Torres posted a .676 OPS on the homestand, appearing in eight games like Verdugo. Torres batted first three times and never batted lower than seventh. He had no extra-base hits in the eight games, and is hitting .241/.295/.259 over the last two weeks. But hey, keep playing him everyday!

8. Austin Wells is the man. Well, the man on a normal player level, not the Soto/Judge level that only those two play on. Wells’ slash line is up to .251/.344/.417, which may not seem like anything to someone who doesn’t watch him or the team every day, but that line was at .086/.261/.086 near the end of April. Since April 24, Wells is hitting .280/.361/.475, becoming the best-hitting catcher in the majors. If Boone isn’t going to give LeMahieu an extended look at leadoff then Wells is deserving of one. Knowing Boone, he loves having Wells there to break up Judge and Giancarlo Stanton against a right-handed starter, and won’t move him from the cleanup spot for anything.

9. Golden Boy Anthony Volpe is 0-for-23 with 10 strikeouts going back to the first game of the doubleheader against the Angels last week. After Volpe briefly got hot following the All-Star break and told Meredith Marakovits he didn’t change anything or his approach during the time off, he wasn’t kidding. His on-base percentage is back below .300 (.297) and his slugging percentage is back under .700 (.687). Luckily for Volpe, he will never be sat because Oswald Peraza is red hot at Triple-A and would deserve a look at some point if not for Volpe’s never-ending immunity.
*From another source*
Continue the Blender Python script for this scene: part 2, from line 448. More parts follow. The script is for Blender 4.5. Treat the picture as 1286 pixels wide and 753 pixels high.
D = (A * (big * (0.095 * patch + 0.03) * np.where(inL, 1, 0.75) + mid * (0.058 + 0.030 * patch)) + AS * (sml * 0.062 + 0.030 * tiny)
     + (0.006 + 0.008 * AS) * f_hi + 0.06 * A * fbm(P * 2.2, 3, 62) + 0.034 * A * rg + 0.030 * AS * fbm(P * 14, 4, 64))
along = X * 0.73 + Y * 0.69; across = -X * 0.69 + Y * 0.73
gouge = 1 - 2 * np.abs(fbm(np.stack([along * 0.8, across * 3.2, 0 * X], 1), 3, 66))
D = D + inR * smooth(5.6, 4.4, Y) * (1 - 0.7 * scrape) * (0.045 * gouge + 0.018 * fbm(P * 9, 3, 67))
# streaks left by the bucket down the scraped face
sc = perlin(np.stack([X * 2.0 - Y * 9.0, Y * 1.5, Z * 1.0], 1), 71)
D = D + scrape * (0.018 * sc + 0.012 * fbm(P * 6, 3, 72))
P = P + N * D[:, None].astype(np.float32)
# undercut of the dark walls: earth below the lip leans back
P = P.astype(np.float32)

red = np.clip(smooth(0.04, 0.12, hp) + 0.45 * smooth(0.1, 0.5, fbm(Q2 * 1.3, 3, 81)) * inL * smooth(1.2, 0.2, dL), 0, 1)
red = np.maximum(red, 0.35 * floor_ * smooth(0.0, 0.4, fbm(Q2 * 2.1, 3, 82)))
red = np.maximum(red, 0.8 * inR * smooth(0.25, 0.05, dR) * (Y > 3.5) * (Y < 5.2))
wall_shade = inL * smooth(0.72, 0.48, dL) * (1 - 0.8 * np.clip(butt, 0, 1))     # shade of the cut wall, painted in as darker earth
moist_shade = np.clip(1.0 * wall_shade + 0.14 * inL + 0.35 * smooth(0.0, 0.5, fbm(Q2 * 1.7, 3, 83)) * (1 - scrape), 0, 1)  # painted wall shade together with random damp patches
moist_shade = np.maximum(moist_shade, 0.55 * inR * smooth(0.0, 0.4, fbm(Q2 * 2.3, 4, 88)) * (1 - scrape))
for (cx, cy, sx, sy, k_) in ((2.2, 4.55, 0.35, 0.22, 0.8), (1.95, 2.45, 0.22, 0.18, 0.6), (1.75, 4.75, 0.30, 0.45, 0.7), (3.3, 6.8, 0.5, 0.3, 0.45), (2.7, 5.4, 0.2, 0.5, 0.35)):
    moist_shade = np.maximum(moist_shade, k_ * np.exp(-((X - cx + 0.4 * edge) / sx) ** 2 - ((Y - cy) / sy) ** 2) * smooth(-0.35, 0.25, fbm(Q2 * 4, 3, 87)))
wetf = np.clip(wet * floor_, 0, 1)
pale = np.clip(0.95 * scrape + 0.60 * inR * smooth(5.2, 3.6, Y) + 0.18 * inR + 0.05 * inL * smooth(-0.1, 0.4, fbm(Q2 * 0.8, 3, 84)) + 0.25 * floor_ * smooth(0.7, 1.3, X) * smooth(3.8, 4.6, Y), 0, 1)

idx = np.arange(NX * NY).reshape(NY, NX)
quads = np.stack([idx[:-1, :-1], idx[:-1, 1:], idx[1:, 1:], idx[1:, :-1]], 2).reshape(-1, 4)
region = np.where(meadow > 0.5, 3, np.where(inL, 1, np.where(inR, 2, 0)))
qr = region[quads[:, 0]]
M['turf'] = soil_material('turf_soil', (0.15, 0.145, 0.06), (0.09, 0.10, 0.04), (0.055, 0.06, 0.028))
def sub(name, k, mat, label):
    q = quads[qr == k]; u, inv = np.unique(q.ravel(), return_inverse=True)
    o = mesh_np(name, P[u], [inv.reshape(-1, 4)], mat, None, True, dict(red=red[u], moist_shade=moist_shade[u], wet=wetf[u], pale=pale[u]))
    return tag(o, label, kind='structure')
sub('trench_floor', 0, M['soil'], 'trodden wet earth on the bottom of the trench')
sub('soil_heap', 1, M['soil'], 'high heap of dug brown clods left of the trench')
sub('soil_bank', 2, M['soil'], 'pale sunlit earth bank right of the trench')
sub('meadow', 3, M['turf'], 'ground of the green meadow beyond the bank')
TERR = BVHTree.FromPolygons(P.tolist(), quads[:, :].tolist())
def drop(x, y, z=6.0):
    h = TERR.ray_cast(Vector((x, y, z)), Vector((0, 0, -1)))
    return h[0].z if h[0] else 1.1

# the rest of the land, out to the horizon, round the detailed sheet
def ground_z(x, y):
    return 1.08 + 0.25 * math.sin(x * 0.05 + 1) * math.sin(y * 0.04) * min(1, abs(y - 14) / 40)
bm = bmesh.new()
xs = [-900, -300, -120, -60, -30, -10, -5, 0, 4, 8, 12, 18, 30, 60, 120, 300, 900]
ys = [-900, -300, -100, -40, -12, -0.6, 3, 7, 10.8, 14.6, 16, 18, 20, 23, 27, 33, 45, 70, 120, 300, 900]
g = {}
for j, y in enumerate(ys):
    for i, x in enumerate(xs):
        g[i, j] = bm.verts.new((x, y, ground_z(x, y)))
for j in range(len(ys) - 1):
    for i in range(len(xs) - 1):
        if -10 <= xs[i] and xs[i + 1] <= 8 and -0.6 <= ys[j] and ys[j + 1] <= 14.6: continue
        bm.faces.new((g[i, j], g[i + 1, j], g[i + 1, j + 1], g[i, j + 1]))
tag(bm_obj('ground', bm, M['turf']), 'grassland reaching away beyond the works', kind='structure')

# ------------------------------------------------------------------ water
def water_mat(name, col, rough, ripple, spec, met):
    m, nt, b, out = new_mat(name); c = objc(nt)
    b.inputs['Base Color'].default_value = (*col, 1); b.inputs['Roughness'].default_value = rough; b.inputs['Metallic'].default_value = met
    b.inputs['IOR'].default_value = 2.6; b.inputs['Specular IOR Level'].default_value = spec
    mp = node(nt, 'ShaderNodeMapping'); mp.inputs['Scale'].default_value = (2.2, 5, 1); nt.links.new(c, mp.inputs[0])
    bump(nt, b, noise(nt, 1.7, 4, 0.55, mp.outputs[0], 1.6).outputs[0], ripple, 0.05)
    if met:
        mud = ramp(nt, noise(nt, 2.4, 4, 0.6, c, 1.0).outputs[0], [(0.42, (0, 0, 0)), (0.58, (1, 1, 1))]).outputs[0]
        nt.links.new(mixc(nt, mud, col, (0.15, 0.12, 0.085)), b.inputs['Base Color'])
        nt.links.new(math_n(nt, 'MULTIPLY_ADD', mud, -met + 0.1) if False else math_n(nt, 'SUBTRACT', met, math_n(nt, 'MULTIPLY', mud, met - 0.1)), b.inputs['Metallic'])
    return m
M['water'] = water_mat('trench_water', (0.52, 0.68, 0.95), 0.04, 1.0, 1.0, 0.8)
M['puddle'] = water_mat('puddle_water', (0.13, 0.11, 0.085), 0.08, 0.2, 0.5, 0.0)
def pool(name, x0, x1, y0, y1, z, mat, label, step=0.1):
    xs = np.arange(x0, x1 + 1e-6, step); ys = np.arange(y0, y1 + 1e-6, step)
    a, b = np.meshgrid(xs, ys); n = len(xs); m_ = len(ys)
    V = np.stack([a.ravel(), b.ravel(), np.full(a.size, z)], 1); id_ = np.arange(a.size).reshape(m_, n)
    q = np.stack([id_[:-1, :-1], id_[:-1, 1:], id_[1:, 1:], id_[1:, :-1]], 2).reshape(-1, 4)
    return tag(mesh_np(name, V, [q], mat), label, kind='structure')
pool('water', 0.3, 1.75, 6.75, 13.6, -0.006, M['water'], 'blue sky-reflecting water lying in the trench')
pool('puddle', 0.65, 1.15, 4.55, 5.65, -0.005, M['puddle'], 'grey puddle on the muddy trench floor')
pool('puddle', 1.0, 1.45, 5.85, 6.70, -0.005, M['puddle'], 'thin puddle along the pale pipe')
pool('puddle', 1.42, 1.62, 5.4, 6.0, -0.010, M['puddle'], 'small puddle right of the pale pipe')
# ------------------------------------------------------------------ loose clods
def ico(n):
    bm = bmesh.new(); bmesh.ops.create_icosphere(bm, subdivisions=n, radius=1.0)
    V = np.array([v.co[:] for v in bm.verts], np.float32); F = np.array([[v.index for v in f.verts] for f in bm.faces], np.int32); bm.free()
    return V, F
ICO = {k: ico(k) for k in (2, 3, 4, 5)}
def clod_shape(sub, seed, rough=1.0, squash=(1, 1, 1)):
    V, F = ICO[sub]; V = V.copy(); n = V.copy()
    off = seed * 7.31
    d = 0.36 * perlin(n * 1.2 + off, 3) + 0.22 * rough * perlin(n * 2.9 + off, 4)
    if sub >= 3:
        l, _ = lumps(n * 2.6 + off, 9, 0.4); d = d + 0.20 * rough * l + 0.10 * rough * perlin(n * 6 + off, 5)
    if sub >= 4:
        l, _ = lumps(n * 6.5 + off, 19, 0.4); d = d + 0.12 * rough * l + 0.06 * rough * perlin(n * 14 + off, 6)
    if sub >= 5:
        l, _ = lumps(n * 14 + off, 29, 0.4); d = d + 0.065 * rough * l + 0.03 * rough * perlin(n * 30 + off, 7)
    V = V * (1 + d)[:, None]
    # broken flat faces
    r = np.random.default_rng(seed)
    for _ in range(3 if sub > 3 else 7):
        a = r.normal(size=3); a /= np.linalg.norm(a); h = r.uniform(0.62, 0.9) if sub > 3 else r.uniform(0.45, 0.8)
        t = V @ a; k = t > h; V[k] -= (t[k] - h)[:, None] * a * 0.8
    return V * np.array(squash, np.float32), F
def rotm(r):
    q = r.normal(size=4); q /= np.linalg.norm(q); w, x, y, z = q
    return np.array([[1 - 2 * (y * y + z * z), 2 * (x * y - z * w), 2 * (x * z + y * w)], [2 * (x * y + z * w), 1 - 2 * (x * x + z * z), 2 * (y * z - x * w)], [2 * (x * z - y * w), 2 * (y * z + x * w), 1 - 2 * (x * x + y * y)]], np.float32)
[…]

10. The next three games are the easiest the Yankees will play as an organization for a long time. It may be the easiest three games they ever play for the rest of time. Three games against the 28-91 White Sox, a team that is on pace to win 38 games and finishes with the most losses (124) since the modern era dating back to the start of the 1900s. The White Sox have won one of their last 25 games and anything less than a sweep over the next three days won’t just be a disappointment, it will be a disgraceful failure.